:: AIM OF THE EXERCISE ::
Your task is to quote the listing below exactly, beginning with its first line and ending on the line bearing "R = math.radians".

===== SUPPLIED MATERIAL

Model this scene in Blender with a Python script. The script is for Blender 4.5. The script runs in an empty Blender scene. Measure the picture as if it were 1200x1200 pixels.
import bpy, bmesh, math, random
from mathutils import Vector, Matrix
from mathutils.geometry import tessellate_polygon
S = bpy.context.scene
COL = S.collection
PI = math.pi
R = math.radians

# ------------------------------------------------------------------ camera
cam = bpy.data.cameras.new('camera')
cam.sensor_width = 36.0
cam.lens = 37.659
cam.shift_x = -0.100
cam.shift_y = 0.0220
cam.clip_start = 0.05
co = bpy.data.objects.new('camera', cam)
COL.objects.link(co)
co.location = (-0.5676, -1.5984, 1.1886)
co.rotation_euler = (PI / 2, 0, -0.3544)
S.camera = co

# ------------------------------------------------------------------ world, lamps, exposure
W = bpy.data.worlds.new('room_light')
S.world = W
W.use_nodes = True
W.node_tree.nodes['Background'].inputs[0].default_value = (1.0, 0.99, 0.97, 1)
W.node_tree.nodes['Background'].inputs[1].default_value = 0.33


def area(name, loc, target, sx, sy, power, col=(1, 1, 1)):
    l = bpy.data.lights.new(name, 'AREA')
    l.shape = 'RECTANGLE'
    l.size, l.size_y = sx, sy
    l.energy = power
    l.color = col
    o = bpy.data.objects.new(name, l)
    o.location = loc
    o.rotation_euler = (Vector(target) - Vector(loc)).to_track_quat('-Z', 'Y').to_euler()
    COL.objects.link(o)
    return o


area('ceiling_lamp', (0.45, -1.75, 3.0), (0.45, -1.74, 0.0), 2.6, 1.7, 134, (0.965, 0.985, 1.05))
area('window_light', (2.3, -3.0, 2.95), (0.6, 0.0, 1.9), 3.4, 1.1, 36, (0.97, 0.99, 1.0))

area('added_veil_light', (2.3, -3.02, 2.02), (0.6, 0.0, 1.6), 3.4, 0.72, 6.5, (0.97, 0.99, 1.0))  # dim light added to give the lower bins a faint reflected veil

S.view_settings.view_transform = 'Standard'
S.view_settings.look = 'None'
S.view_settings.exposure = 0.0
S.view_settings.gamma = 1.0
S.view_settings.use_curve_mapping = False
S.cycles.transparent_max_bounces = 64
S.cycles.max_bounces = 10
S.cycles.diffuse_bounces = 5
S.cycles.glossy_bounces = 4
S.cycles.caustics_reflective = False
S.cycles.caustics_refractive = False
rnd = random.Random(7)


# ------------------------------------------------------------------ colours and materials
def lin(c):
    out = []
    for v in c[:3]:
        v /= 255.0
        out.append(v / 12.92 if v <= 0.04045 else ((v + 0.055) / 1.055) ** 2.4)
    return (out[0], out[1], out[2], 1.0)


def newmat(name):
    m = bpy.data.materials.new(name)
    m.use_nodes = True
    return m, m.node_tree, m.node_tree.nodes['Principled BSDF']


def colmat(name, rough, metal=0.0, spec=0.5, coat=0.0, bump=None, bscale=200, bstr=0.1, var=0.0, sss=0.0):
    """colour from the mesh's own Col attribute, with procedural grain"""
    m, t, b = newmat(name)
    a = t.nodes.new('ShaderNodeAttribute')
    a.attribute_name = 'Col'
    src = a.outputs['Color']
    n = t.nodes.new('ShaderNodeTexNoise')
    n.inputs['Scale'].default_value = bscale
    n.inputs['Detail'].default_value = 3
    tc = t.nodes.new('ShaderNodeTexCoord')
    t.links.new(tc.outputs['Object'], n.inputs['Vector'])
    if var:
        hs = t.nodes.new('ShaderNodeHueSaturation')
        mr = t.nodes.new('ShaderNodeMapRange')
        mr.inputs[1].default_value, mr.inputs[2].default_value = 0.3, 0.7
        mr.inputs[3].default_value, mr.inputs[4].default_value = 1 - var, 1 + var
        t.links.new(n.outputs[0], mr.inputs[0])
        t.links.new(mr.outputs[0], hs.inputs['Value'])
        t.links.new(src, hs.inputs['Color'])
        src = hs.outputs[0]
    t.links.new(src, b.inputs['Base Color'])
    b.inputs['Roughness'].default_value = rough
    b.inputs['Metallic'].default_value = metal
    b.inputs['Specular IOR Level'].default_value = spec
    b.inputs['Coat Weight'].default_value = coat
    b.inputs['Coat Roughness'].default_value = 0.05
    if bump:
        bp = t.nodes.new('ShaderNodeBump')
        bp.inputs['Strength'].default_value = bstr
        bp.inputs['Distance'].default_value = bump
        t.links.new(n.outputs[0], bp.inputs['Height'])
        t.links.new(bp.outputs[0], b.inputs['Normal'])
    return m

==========

:: RESPONSE TO THIS TASK ::
Model this scene in Blender with a Python script. The script is for Blender 4.5. The script runs in an empty Blender scene. Measure the picture as if it were 1200x1200 pixels.
import bpy, bmesh, math, random
from mathutils import Vector, Matrix
from mathutils.geometry import tessellate_polygon
S = bpy.context.scene
COL = S.collection
PI = math.pi
R = math.radians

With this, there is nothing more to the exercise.